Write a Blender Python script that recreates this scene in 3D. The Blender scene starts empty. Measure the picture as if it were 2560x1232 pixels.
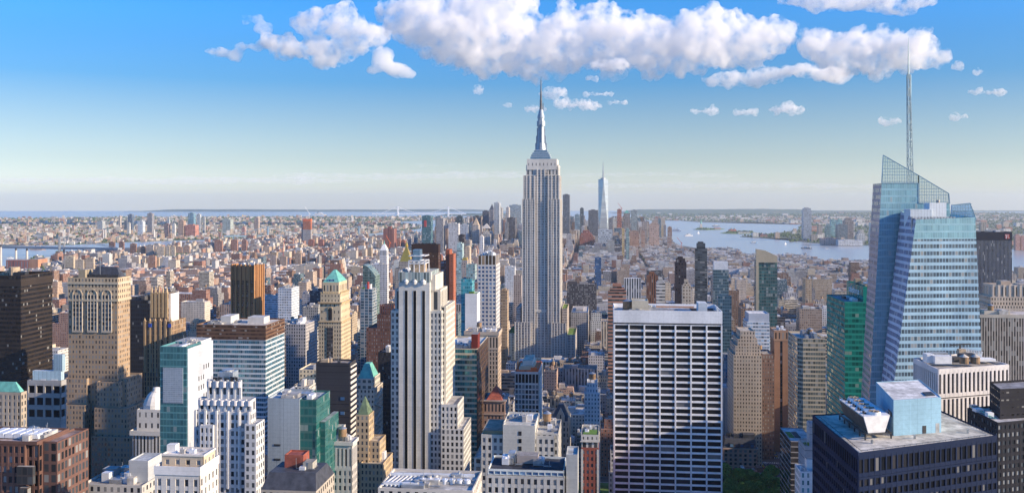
import bpy, bmesh, math, random
import numpy as np
from mathutils import Vector, Matrix
S = bpy.context.scene
# ------------------------------------------------------------------ camera, sky, sun, exposure
F, CX, CY, H = 2240.0, 1280.0, 505.0, 259.0          # focal length and eye level of the 2560 x 1232 picture, eye height
cam = bpy.data.cameras.new("camera"); cam_ob = bpy.data.objects.new("camera", cam)
S.collection.objects.link(cam_ob); S.camera = cam_ob
cam_ob.location = (0, 0, H); cam_ob.rotation_euler = (math.pi/2, 0, 0)
cam.sensor_width = 36; cam.lens = 36*F/2560; cam.shift_y = -(616-CY)/2560
cam.clip_start = 1; cam.clip_end = 200000
SUN_EL, SUN_AZ = 21.0, 107.0                           # azimuth clockwise from +Y
def setup_world():
    w = bpy.data.worlds.new("World"); S.world = w; w.use_nodes = True
    nt = w.node_tree; bg = nt.nodes['Background']
    sky = nt.nodes.new('ShaderNodeTexSky'); sky.sky_type = 'NISHITA'; sky.sun_disc = False
    sky.sun_elevation = math.radians(SUN_EL); sky.sun_rotation = math.radians(SUN_AZ)
    sky.air_density = 1.0; sky.dust_density = 0.3; sky.ozone_density = 5.0
    hs = nt.nodes.new('ShaderNodeHueSaturation'); tc = nt.nodes.new('ShaderNodeTexCoord'); sx = nt.nodes.new('ShaderNodeSeparateXYZ'); mr = nt.nodes.new('ShaderNodeMapRange')
    nt.links.new(tc.outputs['Generated'], sx.inputs[0]); nt.links.new(sx.outputs[2], mr.inputs[0])
    mr.inputs[1].default_value = -.01; mr.inputs[2].default_value = .13; mr.inputs[3].default_value = .38; mr.inputs[4].default_value = 1.3
    nt.links.new(mr.outputs[0], hs.inputs['Saturation'])
    ra = nt.nodes.new('ShaderNodeMapRange'); ra.inputs[1].default_value = -.02; ra.inputs[2].default_value = .40; nt.links.new(sx.outputs[2], ra.inputs[0])
    fc = nt.nodes.new('ShaderNodeFloatCurve'); cu = fc.mapping.curves[0]; nt.links.new(ra.outputs[0], fc.inputs['Value'])   # added curve: low sky in view dimmed, zenith kept full for fill
    cu.points[0].location = (0, .74); cu.points[1].location = (1, 1.0)
    for x, y in ((.09, .69), (.17, .58), (.28, .55), (.42, .66), (.56, .85)): cu.points.new(x, y)
    fc.mapping.update(); nt.links.new(fc.outputs[0], hs.inputs['Value'])
    hs.inputs['Hue'].default_value = .508; nt.links.new(sky.outputs[0], hs.inputs['Color']); nt.links.new(hs.outputs[0], bg.inputs[0])
    bg.inputs[1].default_value = 0.105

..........

YOUR GOAL: Transcribe the full listing above exactly, with the images removed.

SOLVED EXERCISE:
Write a Blender Python script that recreates this scene in 3D. The Blender scene starts empty. Measure the picture as if it were 2560x1232 pixels.
import bpy, bmesh, math, random
import numpy as np
from mathutils import Vector, Matrix
S = bpy.context.scene
# ------------------------------------------------------------------ camera, sky, sun, exposure
F, CX, CY, H = 2240.0, 1280.0, 505.0, 259.0          # focal length and eye level of the 2560 x 1232 picture, eye height
cam = bpy.data.cameras.new("camera"); cam_ob = bpy.data.objects.new("camera", cam)
S.collection.objects.link(cam_ob); S.camera = cam_ob
cam_ob.location = (0, 0, H); cam_ob.rotation_euler = (math.pi/2, 0, 0)
cam.sensor_width = 36; cam.lens = 36*F/2560; cam.shift_y = -(616-CY)/2560
cam.clip_start = 1; cam.clip_end = 200000
SUN_EL, SUN_AZ = 21.0, 107.0                           # azimuth clockwise from +Y
def setup_world():
    w = bpy.data.worlds.new("World"); S.world = w; w.use_nodes = True
    nt = w.node_tree; bg = nt.nodes['Background']
    sky = nt.nodes.new('ShaderNodeTexSky'); sky.sky_type = 'NISHITA'; sky.sun_disc = False
    sky.sun_elevation = math.radians(SUN_EL); sky.sun_rotation = math.radians(SUN_AZ)
    sky.air_density = 1.0; sky.dust_density = 0.3; sky.ozone_density = 5.0
    hs = nt.nodes.new('ShaderNodeHueSaturation'); tc = nt.nodes.new('ShaderNodeTexCoord'); sx = nt.nodes.new('ShaderNodeSeparateXYZ'); mr = nt.nodes.new('ShaderNodeMapRange')
    nt.links.new(tc.outputs['Generated'], sx.inputs[0]); nt.links.new(sx.outputs[2], mr.inputs[0])
    mr.inputs[1].default_value = -.01; mr.inputs[2].default_value = .13; mr.inputs[3].default_value = .38; mr.inputs[4].default_value = 1.3
    nt.links.new(mr.outputs[0], hs.inputs['Saturation'])
    ra = nt.nodes.new('ShaderNodeMapRange'); ra.inputs[1].default_value = -.02; ra.inputs[2].default_value = .40; nt.links.new(sx.outputs[2], ra.inputs[0])
    fc = nt.nodes.new('ShaderNodeFloatCurve'); cu = fc.mapping.curves[0]; nt.links.new(ra.outputs[0], fc.inputs['Value'])   # added curve: low sky in view dimmed, zenith kept full for fill
    cu.points[0].location = (0, .74); cu.points[1].location = (1, 1.0)
    for x, y in ((.09, .69), (.17, .58), (.28, .55), (.42, .66), (.56, .85)): cu.points.new(x, y)
    fc.mapping.update(); nt.links.new(fc.outputs[0], hs.inputs['Value'])
    hs.inputs['Hue'].default_value = .508; nt.links.new(sky.outputs[0], hs.inputs['Color']); nt.links.new(hs.outputs[0], bg.inputs[0])
    bg.inputs[1].default_value = 0.105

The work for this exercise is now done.